What to work on – Only the lines from the one containing "Keep writing the" through the one containing "mb.obj('collar', g)" are wanted. Give them again exactly, both ends included.

Data provided –
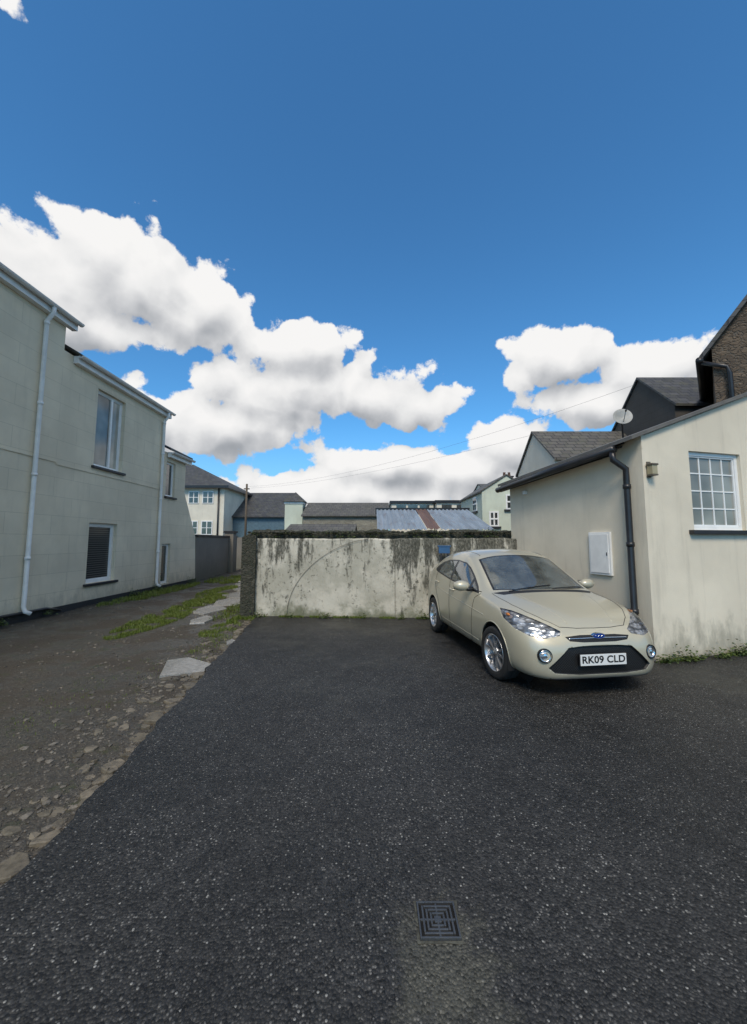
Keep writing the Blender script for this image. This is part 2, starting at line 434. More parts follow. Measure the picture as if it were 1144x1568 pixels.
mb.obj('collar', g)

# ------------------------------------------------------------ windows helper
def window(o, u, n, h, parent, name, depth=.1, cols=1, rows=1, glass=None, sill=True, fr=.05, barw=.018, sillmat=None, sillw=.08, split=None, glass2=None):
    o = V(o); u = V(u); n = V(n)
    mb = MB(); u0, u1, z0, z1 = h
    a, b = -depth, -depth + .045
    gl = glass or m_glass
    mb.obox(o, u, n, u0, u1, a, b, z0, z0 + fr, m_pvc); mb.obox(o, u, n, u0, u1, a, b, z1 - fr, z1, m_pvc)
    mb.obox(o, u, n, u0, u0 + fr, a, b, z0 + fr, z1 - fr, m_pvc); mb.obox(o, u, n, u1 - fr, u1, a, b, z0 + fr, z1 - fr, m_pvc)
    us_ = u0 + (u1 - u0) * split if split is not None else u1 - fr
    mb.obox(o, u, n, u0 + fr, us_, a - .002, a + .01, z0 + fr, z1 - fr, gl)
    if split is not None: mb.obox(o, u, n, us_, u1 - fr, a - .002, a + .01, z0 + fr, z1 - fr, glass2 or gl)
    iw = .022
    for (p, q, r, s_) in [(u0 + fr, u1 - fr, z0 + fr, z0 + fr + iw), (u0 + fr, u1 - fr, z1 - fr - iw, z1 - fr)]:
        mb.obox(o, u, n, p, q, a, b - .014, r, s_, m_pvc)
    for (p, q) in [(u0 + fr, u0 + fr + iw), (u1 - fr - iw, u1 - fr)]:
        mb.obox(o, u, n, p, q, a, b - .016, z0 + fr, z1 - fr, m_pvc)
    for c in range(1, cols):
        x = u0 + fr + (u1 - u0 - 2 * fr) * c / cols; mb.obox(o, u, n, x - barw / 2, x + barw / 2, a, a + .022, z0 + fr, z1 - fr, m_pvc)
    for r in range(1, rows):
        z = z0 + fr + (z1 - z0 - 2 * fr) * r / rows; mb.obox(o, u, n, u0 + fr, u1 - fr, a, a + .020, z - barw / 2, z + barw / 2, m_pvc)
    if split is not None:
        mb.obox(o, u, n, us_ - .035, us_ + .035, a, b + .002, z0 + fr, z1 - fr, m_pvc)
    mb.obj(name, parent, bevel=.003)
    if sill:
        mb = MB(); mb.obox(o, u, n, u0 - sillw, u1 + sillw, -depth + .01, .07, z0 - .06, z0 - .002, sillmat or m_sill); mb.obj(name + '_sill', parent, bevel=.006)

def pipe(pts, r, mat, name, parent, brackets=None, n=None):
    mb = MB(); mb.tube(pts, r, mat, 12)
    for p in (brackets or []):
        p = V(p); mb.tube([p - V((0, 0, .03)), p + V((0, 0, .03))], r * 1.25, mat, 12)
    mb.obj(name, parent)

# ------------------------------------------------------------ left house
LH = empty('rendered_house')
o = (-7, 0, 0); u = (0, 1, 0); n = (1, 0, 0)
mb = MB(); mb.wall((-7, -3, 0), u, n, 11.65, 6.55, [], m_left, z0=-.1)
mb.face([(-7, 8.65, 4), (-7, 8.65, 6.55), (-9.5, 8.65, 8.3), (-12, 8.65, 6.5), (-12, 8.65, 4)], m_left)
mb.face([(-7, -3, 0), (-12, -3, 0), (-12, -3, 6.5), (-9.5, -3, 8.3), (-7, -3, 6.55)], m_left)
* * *
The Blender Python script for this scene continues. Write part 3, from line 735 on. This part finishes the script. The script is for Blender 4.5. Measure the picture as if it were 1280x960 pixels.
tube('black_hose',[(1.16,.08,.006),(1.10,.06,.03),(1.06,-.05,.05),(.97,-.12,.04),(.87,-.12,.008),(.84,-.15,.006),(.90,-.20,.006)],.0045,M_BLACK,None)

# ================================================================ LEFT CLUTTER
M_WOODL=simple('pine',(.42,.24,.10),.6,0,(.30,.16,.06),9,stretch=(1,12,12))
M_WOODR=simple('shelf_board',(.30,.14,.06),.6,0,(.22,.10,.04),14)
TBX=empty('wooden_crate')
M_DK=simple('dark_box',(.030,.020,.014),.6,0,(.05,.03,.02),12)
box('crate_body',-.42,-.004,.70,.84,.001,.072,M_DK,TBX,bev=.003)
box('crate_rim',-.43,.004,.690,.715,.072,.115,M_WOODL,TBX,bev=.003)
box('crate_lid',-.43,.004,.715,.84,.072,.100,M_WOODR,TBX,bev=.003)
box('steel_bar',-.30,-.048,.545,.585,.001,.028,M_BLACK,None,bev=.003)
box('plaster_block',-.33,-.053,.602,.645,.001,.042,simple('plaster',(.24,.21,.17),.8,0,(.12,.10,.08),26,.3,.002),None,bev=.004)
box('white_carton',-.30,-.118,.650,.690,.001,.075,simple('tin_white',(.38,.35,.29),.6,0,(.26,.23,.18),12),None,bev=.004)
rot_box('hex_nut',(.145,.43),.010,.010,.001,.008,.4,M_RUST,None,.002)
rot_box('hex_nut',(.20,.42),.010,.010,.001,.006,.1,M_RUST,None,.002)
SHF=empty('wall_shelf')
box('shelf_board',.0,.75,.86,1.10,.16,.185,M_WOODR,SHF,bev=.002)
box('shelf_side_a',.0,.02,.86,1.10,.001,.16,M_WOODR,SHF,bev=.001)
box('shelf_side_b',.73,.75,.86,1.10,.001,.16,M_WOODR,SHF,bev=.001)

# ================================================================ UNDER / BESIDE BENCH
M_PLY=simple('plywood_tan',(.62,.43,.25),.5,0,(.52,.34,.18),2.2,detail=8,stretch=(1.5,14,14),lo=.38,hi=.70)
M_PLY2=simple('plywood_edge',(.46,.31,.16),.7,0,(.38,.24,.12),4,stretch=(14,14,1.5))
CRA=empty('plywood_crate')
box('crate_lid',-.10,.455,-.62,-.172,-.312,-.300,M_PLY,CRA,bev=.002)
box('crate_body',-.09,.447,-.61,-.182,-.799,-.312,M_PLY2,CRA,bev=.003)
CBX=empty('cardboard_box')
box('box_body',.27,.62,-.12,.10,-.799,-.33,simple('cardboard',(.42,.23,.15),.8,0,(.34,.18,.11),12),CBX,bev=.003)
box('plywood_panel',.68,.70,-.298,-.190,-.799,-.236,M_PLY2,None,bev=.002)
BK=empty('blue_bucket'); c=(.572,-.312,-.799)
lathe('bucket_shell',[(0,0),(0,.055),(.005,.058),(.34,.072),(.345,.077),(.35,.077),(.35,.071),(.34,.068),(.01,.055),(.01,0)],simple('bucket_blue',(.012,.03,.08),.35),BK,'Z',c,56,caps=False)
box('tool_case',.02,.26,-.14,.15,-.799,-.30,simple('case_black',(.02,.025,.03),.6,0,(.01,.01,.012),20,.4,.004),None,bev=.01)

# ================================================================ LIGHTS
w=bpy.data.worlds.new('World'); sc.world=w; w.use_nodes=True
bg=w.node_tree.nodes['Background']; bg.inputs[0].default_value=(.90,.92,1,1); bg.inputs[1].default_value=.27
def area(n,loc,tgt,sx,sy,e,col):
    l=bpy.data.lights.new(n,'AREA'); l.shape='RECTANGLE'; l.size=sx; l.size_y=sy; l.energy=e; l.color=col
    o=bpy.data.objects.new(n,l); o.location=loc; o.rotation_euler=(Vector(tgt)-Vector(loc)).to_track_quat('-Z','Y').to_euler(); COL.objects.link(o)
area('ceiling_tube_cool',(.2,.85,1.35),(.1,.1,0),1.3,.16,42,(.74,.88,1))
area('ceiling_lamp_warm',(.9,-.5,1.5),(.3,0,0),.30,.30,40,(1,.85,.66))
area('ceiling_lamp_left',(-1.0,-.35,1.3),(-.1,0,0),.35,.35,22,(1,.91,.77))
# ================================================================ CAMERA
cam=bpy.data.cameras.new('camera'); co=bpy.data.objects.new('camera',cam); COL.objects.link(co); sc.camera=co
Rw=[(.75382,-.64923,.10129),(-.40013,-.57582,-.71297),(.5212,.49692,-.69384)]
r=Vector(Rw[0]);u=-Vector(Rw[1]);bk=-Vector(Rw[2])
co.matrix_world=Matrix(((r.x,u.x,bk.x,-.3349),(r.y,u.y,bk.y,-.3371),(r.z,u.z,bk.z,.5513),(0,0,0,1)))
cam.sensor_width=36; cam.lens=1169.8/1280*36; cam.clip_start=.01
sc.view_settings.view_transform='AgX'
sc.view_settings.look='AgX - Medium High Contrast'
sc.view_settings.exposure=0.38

Expected answer –
Keep writing the Blender script for this image. This is part 2, starting at line 434. More parts follow. Measure the picture as if it were 1144x1568 pixels.
mb.obj('collar', g)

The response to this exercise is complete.